Reproduce all lines of the listing below in which the word "that" occurs.

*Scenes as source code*
※ ※ ※
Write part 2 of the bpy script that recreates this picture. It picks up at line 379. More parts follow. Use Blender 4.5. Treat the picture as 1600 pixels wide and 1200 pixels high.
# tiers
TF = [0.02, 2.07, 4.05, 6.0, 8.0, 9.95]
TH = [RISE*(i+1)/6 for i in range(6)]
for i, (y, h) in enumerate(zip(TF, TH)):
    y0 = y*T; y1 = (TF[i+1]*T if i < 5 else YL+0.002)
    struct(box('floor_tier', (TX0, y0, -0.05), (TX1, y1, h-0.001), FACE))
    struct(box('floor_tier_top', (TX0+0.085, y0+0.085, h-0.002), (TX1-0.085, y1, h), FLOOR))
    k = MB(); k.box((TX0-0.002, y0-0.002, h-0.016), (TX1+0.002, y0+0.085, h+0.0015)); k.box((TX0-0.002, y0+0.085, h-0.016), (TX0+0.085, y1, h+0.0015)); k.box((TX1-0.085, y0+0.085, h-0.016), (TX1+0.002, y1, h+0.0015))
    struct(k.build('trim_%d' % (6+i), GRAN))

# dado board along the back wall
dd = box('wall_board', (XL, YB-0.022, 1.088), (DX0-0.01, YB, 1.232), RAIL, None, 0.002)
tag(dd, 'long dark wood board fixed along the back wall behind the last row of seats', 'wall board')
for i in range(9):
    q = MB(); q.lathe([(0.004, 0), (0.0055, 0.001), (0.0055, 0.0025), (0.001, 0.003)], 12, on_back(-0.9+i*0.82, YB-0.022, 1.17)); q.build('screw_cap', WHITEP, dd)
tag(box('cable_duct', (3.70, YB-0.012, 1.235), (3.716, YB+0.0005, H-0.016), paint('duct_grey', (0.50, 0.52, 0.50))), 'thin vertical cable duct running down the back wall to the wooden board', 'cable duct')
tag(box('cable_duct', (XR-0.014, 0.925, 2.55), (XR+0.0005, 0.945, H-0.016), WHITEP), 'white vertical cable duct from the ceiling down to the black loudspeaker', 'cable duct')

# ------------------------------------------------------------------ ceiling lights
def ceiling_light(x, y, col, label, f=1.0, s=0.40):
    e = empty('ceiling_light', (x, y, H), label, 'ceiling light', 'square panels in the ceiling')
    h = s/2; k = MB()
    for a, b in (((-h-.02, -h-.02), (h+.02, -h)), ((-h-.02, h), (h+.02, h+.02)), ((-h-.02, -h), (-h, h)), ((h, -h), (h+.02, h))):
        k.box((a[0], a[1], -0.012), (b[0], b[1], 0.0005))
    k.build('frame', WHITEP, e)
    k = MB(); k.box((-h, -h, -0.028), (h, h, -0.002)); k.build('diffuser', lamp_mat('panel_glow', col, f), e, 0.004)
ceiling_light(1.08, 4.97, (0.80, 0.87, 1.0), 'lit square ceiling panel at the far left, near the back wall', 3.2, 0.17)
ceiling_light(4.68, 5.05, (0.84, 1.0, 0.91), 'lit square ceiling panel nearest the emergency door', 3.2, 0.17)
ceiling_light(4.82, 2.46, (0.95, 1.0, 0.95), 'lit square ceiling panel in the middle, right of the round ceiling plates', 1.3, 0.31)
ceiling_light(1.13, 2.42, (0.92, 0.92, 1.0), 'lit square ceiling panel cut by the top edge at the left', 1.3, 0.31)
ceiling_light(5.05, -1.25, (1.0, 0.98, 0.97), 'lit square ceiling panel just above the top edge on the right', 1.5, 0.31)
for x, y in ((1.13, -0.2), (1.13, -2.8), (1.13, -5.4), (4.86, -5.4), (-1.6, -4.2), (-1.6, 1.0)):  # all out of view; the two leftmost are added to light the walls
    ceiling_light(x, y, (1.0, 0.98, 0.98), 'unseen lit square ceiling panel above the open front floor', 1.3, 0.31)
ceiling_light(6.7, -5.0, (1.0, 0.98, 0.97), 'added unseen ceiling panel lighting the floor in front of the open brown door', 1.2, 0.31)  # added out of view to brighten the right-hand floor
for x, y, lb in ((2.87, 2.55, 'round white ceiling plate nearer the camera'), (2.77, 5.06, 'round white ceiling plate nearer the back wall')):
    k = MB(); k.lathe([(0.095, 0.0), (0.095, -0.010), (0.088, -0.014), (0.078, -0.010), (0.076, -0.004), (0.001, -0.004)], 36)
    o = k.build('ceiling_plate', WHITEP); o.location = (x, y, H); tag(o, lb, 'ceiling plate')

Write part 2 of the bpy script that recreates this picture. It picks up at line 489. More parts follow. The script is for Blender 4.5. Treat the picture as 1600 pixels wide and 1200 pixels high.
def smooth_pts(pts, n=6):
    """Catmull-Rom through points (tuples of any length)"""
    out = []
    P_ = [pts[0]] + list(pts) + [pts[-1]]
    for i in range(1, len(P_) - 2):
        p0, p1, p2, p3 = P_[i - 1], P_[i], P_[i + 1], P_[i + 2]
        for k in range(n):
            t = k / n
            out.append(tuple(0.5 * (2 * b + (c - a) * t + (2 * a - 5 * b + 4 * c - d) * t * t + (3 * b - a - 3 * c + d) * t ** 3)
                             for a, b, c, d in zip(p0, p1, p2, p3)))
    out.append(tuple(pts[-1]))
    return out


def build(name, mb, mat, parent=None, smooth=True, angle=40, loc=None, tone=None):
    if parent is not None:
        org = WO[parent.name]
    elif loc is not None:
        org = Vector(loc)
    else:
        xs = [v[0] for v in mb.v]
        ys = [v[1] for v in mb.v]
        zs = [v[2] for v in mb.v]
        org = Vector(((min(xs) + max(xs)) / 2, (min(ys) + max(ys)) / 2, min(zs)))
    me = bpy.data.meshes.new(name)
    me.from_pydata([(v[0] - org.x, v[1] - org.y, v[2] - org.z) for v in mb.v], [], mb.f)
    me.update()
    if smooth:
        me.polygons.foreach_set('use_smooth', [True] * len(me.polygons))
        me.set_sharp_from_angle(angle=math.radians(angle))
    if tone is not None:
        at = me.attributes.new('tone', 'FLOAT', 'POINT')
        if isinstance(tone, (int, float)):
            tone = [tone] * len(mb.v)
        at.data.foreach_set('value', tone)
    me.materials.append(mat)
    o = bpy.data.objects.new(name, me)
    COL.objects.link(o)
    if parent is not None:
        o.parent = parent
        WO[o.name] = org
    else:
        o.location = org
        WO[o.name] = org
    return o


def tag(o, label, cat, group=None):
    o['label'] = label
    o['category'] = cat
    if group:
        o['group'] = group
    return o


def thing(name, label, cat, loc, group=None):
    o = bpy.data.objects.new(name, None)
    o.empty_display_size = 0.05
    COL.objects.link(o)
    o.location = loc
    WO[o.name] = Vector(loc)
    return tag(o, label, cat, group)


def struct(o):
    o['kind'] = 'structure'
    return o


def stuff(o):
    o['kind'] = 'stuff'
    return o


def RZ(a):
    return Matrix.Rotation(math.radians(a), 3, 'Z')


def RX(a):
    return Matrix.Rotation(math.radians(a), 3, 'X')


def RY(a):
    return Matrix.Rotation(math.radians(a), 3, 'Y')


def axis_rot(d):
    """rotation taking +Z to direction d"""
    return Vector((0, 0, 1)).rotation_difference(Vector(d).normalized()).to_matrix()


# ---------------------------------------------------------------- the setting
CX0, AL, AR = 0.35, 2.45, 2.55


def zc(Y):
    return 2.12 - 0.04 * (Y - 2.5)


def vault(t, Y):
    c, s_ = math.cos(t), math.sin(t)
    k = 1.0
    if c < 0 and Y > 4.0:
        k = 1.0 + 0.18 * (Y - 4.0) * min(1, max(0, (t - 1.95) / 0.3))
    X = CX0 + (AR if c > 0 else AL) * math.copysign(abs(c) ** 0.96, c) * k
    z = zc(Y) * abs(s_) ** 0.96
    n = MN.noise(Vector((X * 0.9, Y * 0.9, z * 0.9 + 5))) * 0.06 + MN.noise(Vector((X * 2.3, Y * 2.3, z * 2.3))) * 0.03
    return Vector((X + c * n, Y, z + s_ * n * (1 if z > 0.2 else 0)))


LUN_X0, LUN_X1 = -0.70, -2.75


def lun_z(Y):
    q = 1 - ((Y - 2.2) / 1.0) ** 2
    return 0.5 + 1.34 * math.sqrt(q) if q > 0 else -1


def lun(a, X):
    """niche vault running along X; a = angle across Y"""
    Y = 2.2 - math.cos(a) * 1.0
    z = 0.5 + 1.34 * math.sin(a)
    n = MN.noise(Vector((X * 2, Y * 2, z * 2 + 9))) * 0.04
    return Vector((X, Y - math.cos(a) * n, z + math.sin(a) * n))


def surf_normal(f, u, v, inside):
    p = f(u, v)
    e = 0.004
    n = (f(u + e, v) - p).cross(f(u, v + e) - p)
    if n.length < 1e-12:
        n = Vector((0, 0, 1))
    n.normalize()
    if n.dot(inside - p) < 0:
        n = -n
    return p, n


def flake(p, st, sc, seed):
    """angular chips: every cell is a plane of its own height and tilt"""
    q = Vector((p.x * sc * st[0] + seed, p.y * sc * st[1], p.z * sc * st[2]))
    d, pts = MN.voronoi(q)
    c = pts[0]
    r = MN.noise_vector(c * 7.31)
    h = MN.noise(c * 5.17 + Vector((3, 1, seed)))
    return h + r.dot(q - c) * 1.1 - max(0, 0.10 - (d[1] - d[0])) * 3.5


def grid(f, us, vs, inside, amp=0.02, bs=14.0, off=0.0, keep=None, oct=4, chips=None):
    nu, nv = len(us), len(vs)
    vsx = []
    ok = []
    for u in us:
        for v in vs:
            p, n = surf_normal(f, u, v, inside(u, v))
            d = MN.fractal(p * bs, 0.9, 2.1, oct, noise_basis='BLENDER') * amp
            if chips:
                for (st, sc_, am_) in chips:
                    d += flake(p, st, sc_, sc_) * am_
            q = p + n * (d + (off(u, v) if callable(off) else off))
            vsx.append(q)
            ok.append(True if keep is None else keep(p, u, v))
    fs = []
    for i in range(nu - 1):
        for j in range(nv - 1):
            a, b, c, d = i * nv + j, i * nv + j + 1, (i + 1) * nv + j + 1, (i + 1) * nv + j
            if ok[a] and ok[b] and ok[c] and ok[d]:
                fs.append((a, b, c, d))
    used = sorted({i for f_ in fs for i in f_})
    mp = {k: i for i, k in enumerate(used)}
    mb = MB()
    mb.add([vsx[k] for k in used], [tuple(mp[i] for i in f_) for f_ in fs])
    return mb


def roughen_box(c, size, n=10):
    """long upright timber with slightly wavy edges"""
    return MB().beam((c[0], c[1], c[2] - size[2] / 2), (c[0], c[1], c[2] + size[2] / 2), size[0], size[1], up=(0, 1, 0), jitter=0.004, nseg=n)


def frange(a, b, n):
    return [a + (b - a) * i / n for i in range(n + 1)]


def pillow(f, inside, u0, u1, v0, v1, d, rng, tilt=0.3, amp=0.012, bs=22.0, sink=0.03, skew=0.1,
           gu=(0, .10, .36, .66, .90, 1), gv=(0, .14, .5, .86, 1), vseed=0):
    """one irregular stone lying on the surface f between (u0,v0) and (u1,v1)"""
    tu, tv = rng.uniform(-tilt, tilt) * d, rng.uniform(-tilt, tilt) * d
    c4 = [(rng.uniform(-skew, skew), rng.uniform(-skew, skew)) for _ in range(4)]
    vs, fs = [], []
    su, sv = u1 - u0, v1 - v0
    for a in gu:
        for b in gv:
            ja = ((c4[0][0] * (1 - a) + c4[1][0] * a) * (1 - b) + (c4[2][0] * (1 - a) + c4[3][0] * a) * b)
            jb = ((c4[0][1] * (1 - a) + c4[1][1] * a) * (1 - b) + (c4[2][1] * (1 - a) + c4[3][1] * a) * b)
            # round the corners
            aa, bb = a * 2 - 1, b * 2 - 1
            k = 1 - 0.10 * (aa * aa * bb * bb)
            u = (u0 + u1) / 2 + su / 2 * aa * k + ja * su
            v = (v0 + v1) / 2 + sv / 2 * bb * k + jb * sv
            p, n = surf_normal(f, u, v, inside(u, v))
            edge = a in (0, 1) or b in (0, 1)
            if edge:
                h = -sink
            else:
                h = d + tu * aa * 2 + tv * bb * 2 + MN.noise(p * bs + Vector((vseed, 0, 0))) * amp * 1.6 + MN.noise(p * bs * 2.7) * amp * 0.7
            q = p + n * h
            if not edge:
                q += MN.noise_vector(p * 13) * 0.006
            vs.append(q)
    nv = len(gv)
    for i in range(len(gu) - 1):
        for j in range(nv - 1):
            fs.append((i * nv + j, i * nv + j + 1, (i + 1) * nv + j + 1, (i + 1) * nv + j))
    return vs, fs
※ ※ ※
*RESULT OF THIS TASK*
Write part 2 of the bpy script that recreates this picture. It picks up at line 379. More parts follow. Use Blender 4.5. Treat the picture as 1600 pixels wide and 1200 pixels high.
Write part 2 of the bpy script that recreates this picture. It picks up at line 489. More parts follow. The script is for Blender 4.5. Treat the picture as 1600 pixels wide and 1200 pixels high.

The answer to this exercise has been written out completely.